Records
>> BEGIN
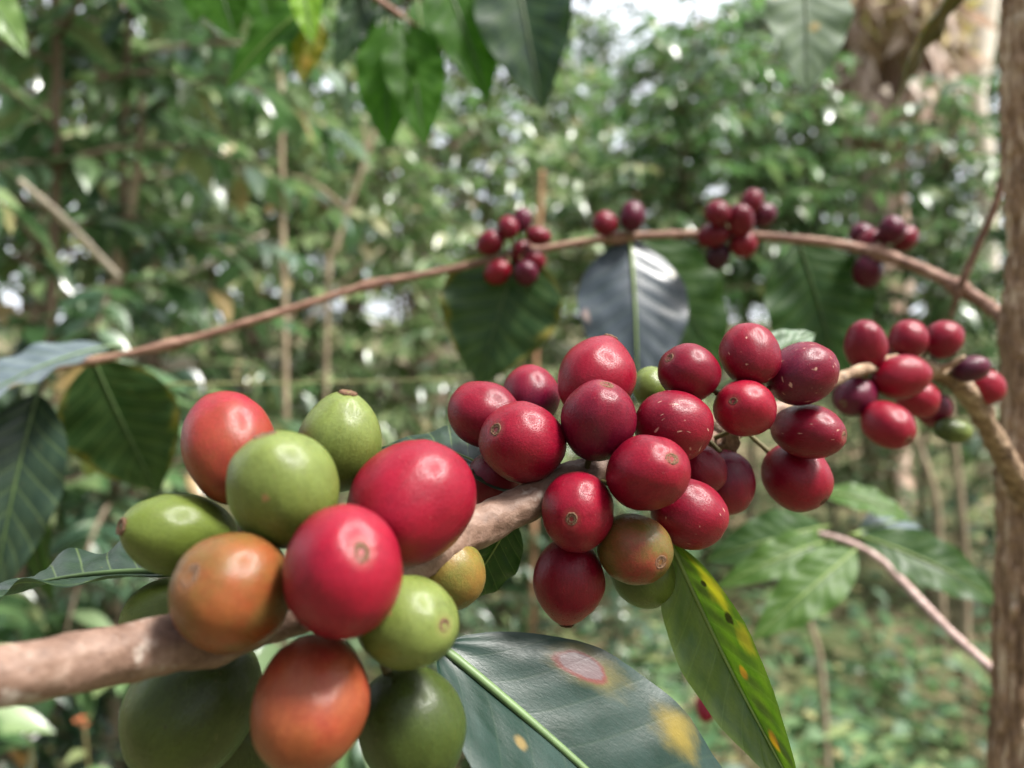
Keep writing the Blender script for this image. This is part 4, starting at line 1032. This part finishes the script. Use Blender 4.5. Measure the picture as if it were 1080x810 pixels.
>> END
>> BEGIN
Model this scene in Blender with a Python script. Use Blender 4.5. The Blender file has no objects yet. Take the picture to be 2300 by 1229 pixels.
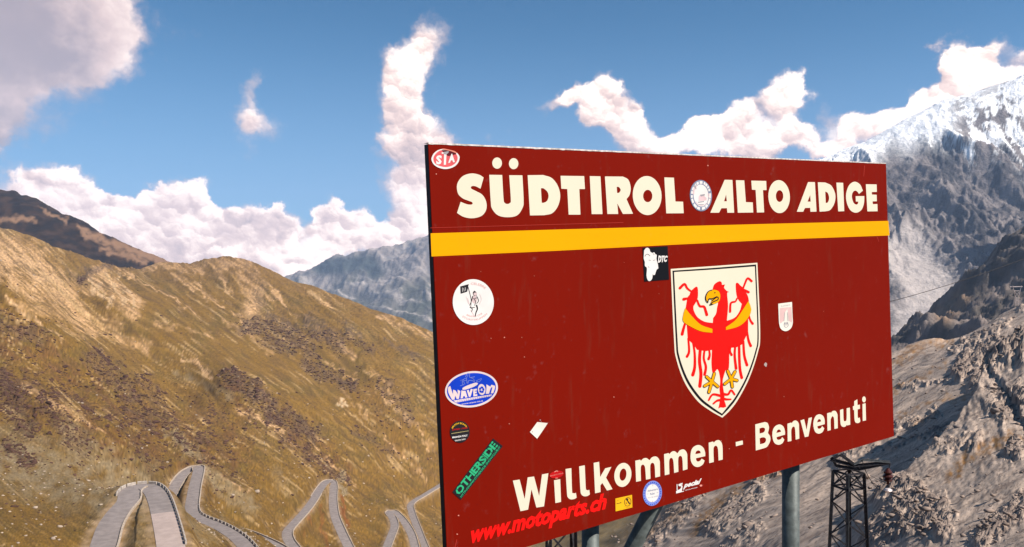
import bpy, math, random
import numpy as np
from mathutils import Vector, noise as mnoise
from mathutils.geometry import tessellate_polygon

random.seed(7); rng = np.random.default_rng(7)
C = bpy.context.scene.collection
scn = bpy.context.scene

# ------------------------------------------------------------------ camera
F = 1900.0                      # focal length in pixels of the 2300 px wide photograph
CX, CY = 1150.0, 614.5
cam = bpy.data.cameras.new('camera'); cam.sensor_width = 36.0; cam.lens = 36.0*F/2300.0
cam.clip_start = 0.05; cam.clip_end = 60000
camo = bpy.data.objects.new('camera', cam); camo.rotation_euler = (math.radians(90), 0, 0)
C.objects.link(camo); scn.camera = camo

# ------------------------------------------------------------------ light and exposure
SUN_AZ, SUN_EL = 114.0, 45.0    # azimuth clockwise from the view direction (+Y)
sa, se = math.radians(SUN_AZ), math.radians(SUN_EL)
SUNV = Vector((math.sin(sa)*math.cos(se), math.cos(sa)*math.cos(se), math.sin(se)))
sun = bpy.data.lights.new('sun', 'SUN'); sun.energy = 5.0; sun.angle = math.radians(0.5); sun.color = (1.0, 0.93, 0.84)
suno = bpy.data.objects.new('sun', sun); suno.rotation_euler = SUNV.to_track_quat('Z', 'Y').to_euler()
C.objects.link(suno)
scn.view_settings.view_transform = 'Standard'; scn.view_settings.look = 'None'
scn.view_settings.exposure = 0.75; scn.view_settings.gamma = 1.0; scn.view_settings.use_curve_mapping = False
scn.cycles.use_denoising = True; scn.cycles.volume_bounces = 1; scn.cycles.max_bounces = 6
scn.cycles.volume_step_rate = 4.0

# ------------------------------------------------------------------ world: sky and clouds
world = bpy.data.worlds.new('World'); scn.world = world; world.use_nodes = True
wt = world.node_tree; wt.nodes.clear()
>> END
Goal
Out of the records above, set down only the lines from the one that contains "Model this scene" through the one that contains "scn = bpy.context.scene", unchanged and without the pictures.

Worked answer
Model this scene in Blender with a Python script. Use Blender 4.5. The Blender file has no objects yet. Take the picture to be 2300 by 1229 pixels.
import bpy, math, random
import numpy as np
from mathutils import Vector, noise as mnoise
from mathutils.geometry import tessellate_polygon

random.seed(7); rng = np.random.default_rng(7)
C = bpy.context.scene.collection
scn = bpy.context.scene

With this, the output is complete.